Garappolo’s one touchdown went to Matt Breida – a lobbing 20-yard throw that the running back had to lay out to catch in the front left corner of the end zone. The 24-year-old Breida has seen his average draft position elevate in recent weeks, due both to promising preseason performance from his end, as well as Jerick McKinnon’s lingering knee injury keeping valuable touches available for the taking.

The Broncos and Rams had a west coast slug fest, with Los Angeles prevailing by a 10-6 count in a game in which virtually no starters made an impact. Darrell Henderson had a less than inspiring outing for LA, logging 28 rushing yards on 11 attempts to go with one reception for four yards. John Kelly was slightly more efficient on the ground, tallying 32 yards on 10 totes, while adding one catch for 12 yards. Neither has had a performance to write home about thus far this exhibition season, collectively averaging 2.7 yards per rush — though Henderson’s eight receptions for 37 yards is enough to hint at regular-season relevancy in PPR formats.

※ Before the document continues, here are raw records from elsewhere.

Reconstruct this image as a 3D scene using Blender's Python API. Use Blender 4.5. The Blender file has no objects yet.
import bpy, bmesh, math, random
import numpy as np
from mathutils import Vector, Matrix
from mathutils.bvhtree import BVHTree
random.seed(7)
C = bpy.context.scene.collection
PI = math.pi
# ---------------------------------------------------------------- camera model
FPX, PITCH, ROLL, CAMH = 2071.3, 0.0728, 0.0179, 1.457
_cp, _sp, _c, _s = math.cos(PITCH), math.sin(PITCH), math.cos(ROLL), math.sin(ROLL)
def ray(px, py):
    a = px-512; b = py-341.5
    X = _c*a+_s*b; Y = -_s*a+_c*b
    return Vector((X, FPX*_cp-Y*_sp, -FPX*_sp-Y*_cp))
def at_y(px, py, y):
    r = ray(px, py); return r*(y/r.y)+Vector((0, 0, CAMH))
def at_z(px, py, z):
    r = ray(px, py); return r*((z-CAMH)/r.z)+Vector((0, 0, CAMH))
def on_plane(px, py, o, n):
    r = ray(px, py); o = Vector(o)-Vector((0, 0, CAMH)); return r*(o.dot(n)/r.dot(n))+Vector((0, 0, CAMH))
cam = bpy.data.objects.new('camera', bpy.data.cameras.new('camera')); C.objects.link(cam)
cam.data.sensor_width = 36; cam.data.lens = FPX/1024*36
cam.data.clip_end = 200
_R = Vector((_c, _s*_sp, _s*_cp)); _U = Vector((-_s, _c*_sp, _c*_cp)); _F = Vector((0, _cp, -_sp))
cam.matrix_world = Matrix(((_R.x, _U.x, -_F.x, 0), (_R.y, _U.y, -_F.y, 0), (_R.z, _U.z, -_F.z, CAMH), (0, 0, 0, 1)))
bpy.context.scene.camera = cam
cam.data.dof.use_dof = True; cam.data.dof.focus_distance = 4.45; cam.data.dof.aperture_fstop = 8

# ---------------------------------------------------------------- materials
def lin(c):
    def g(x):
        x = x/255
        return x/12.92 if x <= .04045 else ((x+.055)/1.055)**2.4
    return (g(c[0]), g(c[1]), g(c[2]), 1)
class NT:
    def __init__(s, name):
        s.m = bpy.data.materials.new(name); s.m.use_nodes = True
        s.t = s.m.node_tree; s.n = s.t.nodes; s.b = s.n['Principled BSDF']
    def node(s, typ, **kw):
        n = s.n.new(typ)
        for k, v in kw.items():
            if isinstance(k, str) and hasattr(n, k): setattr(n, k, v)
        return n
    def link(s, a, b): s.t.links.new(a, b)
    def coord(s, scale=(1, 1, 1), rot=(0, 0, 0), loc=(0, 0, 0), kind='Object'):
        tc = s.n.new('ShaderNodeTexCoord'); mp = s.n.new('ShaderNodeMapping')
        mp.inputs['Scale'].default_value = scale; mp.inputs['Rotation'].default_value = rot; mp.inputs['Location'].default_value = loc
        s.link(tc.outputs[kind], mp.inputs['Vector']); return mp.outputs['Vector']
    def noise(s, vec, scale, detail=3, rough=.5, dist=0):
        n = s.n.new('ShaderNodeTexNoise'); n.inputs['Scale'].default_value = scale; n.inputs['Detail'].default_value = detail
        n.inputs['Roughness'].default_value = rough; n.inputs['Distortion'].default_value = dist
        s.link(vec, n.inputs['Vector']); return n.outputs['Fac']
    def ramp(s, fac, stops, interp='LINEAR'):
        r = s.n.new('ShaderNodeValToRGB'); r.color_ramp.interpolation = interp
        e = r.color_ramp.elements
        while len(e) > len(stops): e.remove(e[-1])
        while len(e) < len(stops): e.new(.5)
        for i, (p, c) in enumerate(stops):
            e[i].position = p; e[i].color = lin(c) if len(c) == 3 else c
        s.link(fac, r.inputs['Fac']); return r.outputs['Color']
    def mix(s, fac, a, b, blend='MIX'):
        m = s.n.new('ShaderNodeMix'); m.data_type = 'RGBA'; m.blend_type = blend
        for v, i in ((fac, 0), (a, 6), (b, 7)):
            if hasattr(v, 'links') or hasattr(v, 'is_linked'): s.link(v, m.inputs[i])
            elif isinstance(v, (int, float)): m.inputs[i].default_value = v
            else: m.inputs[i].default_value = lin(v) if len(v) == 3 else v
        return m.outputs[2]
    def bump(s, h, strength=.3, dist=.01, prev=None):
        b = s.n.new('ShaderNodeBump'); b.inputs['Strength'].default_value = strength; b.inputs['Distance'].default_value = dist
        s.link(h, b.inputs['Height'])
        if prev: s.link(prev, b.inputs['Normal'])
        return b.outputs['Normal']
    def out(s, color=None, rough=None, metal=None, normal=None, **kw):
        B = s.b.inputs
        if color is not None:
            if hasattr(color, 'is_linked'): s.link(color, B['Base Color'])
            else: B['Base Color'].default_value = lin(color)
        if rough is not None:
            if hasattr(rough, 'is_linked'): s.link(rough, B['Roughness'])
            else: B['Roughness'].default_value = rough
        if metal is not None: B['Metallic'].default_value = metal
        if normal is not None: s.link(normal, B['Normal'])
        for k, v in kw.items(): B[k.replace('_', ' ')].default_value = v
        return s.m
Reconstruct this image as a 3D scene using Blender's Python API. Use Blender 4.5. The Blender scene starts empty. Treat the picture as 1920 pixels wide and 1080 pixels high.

Wrapping with the Seahawks-Chargers night cap, Seattle prevailed 23-15 as Russell Wilson went back in time and provided some sorely-missed rushing production in collecting 31 yards on three carries. He averaged 608 rushing yards and three rushing scores per season over his first four pro seasons, but over his last three has dipped to 407 rushing yards per 16 games, with 1.3 rushing touchdowns per year. Getting that component integrated back into his repertoire would go a long way in helping his finish as a top-three fantasy quarterback for the fourth time in six seasons.